If for some reason baseball doesn’t work out beyond the University of Alabama, Walker most certainly would have a shot at becoming a professional artist. Five of his oil pastel and colored pencil drawings of tigers are on display in The Jungle inside the Nelson Student Center. His talent as an artist began as a child.

"My mom tells me the story that with me it was baseball in the daytime and drawing at nighttime," Walker said. "She had to force me to go to bed because I was always drawing. (Teenage Mutant) Ninja Turtles was my main thing. I think a lot of my artistic ability came from practicing. Baseball, too, is working at it. In my way of thinking, God gives you initial talent, but your work ethic and how much you want to work at it takes you to the next level. And that’s what God wants you to do."

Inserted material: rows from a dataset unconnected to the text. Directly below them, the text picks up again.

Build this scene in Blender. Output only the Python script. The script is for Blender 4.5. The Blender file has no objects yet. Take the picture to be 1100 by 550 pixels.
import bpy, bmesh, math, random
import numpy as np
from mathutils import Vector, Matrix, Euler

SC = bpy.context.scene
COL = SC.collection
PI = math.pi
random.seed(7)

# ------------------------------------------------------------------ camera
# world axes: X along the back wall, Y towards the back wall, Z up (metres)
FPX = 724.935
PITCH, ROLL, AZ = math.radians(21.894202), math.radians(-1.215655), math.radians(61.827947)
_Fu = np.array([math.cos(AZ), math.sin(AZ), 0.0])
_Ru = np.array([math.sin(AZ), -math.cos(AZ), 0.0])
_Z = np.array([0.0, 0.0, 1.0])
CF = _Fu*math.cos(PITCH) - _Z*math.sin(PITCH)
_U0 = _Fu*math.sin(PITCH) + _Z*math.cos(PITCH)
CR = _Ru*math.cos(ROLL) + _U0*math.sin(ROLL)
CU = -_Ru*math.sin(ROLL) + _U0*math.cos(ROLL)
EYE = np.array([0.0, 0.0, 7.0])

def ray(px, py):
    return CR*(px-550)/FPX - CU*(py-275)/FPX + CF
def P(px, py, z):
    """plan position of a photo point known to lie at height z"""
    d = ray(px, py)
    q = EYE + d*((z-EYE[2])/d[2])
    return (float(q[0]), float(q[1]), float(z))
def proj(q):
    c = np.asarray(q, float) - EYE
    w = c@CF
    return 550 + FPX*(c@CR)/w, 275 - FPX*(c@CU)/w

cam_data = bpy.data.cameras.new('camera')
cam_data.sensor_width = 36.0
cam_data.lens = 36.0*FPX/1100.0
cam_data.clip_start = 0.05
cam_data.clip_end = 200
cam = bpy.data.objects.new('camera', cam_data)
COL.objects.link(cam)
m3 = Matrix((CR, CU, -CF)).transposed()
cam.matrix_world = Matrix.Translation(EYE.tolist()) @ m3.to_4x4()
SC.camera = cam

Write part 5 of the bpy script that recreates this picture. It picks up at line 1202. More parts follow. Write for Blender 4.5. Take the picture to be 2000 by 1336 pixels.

In seventh grade, Walker did a watercolor painting of former National Football League quarterback Troy Aikman, which got him noticed as a budding artist.

"That was the first time I got a ‘wow, this kid’s good’ reaction," Walker said. "I liked the attention I got with that." His favorite medium is oil pastels. Walker said he likes the realism of the finished product. He loves drawing portraits of baseball players, and dreams of one day producing his own line of baseball cards. Walker, who turns 20 in April, said a student of the month is "someone you would want to introduce a college recruit to and be the example for Cowley College. Not that they have to have the best grades or play a sport, but they should be an all-around good person." That’s Walker, who’s always looked up to Walter.

"My dad came into a relationship with a girl who had four kids already," Walker said. "He stepped in and didn’t miss a beat. That showed courage and bravery. He has to work at night, 12-hour days. He’s supported six kids all by himself. He has showed me what a man’s supposed to be."